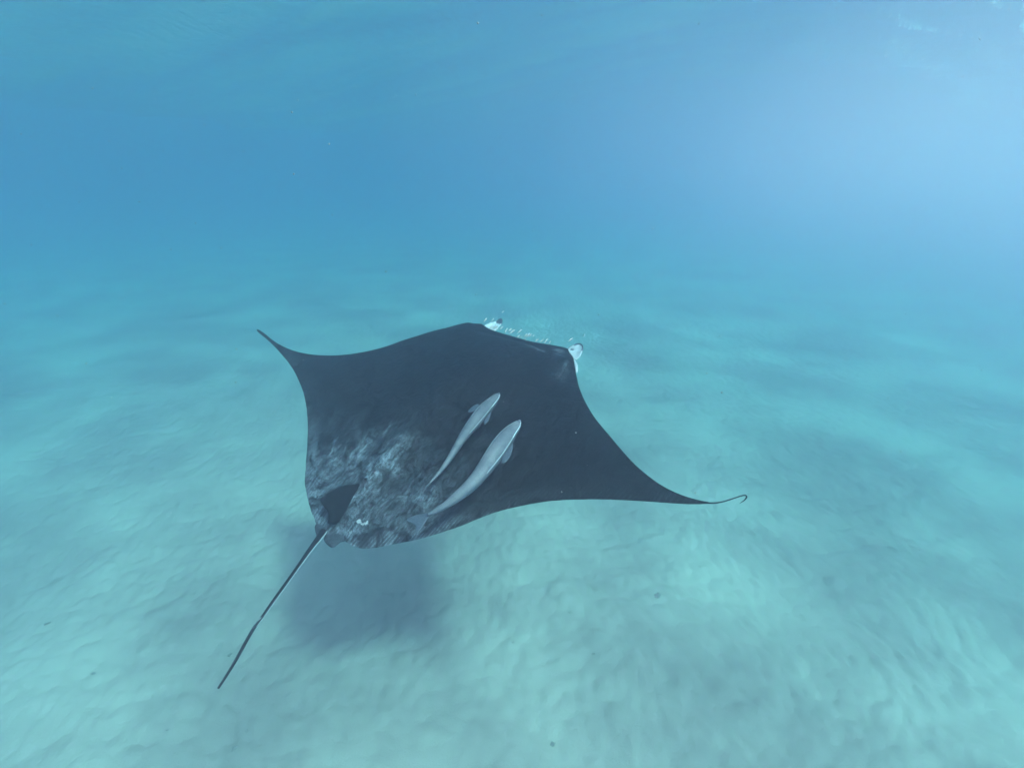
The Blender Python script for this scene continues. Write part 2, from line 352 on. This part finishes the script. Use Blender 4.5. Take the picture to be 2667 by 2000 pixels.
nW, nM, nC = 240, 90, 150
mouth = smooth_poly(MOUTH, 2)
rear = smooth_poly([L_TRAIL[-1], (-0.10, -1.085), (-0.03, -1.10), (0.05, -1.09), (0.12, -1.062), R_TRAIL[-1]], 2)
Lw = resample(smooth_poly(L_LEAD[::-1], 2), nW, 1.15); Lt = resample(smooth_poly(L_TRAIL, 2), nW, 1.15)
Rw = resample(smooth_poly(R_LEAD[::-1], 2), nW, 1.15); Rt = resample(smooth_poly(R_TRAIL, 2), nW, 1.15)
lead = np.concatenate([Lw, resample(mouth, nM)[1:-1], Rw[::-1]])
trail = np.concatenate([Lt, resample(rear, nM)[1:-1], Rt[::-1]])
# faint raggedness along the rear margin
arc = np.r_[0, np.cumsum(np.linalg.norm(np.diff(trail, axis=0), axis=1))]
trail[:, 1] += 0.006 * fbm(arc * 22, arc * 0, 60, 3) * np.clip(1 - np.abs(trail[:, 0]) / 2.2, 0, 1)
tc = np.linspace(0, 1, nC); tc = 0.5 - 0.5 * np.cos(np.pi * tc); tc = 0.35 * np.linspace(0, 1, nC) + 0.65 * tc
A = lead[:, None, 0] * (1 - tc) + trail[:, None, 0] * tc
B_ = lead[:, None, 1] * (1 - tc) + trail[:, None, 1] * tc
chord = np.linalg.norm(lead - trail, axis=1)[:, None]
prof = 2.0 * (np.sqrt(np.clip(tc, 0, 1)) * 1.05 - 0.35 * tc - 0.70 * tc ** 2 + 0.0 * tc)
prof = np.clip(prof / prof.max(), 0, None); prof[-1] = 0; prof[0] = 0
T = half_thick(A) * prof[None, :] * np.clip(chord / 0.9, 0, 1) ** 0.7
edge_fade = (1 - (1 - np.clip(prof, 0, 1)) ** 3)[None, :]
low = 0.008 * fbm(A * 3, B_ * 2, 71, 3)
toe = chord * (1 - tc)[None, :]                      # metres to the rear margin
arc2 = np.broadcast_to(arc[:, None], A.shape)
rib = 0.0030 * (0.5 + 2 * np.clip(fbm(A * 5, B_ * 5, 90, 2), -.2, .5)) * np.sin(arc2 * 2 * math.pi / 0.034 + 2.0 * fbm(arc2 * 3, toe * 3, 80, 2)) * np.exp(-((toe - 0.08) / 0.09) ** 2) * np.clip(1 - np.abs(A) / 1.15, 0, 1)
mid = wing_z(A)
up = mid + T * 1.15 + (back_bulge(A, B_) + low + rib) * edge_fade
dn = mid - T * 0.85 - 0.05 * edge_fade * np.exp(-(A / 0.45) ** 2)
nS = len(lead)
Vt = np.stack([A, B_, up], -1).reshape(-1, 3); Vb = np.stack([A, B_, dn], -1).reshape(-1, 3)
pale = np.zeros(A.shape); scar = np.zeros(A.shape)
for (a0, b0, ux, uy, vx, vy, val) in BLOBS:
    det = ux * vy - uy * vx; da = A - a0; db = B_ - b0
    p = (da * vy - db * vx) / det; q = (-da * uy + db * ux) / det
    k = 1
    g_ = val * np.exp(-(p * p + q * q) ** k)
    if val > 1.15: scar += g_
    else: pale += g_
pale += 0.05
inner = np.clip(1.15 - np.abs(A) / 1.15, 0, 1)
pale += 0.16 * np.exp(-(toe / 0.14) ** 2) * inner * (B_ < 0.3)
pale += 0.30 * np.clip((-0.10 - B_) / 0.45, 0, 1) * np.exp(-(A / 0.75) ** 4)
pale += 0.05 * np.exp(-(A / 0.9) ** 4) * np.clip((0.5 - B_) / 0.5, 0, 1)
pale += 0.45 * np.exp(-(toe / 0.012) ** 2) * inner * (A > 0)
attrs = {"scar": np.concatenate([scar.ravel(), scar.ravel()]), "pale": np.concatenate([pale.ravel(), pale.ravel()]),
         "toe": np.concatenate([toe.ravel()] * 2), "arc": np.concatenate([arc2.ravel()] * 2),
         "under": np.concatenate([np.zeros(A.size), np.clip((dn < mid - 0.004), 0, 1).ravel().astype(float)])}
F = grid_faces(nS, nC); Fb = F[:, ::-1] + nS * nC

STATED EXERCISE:
With the pictures left out, transcribe the material exactly.

RESPONSE TO THE TASK:
The Blender Python script for this scene continues. Write part 2, from line 352 on. This part finishes the script. Use Blender 4.5. Take the picture to be 2667 by 2000 pixels.
nW, nM, nC = 240, 90, 150
mouth = smooth_poly(MOUTH, 2)
rear = smooth_poly([L_TRAIL[-1], (-0.10, -1.085), (-0.03, -1.10), (0.05, -1.09), (0.12, -1.062), R_TRAIL[-1]], 2)
Lw = resample(smooth_poly(L_LEAD[::-1], 2), nW, 1.15); Lt = resample(smooth_poly(L_TRAIL, 2), nW, 1.15)
Rw = resample(smooth_poly(R_LEAD[::-1], 2), nW, 1.15); Rt = resample(smooth_poly(R_TRAIL, 2), nW, 1.15)
lead = np.concatenate([Lw, resample(mouth, nM)[1:-1], Rw[::-1]])
trail = np.concatenate([Lt, resample(rear, nM)[1:-1], Rt[::-1]])
# faint raggedness along the rear margin
arc = np.r_[0, np.cumsum(np.linalg.norm(np.diff(trail, axis=0), axis=1))]
trail[:, 1] += 0.006 * fbm(arc * 22, arc * 0, 60, 3) * np.clip(1 - np.abs(trail[:, 0]) / 2.2, 0, 1)
tc = np.linspace(0, 1, nC); tc = 0.5 - 0.5 * np.cos(np.pi * tc); tc = 0.35 * np.linspace(0, 1, nC) + 0.65 * tc
A = lead[:, None, 0] * (1 - tc) + trail[:, None, 0] * tc
B_ = lead[:, None, 1] * (1 - tc) + trail[:, None, 1] * tc
chord = np.linalg.norm(lead - trail, axis=1)[:, None]
prof = 2.0 * (np.sqrt(np.clip(tc, 0, 1)) * 1.05 - 0.35 * tc - 0.70 * tc ** 2 + 0.0 * tc)
prof = np.clip(prof / prof.max(), 0, None); prof[-1] = 0; prof[0] = 0
T = half_thick(A) * prof[None, :] * np.clip(chord / 0.9, 0, 1) ** 0.7
edge_fade = (1 - (1 - np.clip(prof, 0, 1)) ** 3)[None, :]
low = 0.008 * fbm(A * 3, B_ * 2, 71, 3)
toe = chord * (1 - tc)[None, :]                      # metres to the rear margin
arc2 = np.broadcast_to(arc[:, None], A.shape)
rib = 0.0030 * (0.5 + 2 * np.clip(fbm(A * 5, B_ * 5, 90, 2), -.2, .5)) * np.sin(arc2 * 2 * math.pi / 0.034 + 2.0 * fbm(arc2 * 3, toe * 3, 80, 2)) * np.exp(-((toe - 0.08) / 0.09) ** 2) * np.clip(1 - np.abs(A) / 1.15, 0, 1)
mid = wing_z(A)
up = mid + T * 1.15 + (back_bulge(A, B_) + low + rib) * edge_fade
dn = mid - T * 0.85 - 0.05 * edge_fade * np.exp(-(A / 0.45) ** 2)
nS = len(lead)
Vt = np.stack([A, B_, up], -1).reshape(-1, 3); Vb = np.stack([A, B_, dn], -1).reshape(-1, 3)
pale = np.zeros(A.shape); scar = np.zeros(A.shape)
for (a0, b0, ux, uy, vx, vy, val) in BLOBS:
    det = ux * vy - uy * vx; da = A - a0; db = B_ - b0
    p = (da * vy - db * vx) / det; q = (-da * uy + db * ux) / det
    k = 1
    g_ = val * np.exp(-(p * p + q * q) ** k)
    if val > 1.15: scar += g_
    else: pale += g_
pale += 0.05
inner = np.clip(1.15 - np.abs(A) / 1.15, 0, 1)
pale += 0.16 * np.exp(-(toe / 0.14) ** 2) * inner * (B_ < 0.3)
pale += 0.30 * np.clip((-0.10 - B_) / 0.45, 0, 1) * np.exp(-(A / 0.75) ** 4)
pale += 0.05 * np.exp(-(A / 0.9) ** 4) * np.clip((0.5 - B_) / 0.5, 0, 1)
pale += 0.45 * np.exp(-(toe / 0.012) ** 2) * inner * (A > 0)
attrs = {"scar": np.concatenate([scar.ravel(), scar.ravel()]), "pale": np.concatenate([pale.ravel(), pale.ravel()]),
         "toe": np.concatenate([toe.ravel()] * 2), "arc": np.concatenate([arc2.ravel()] * 2),
         "under": np.concatenate([np.zeros(A.size), np.clip((dn < mid - 0.004), 0, 1).ravel().astype(float)])}
F = grid_faces(nS, nC); Fb = F[:, ::-1] + nS * nC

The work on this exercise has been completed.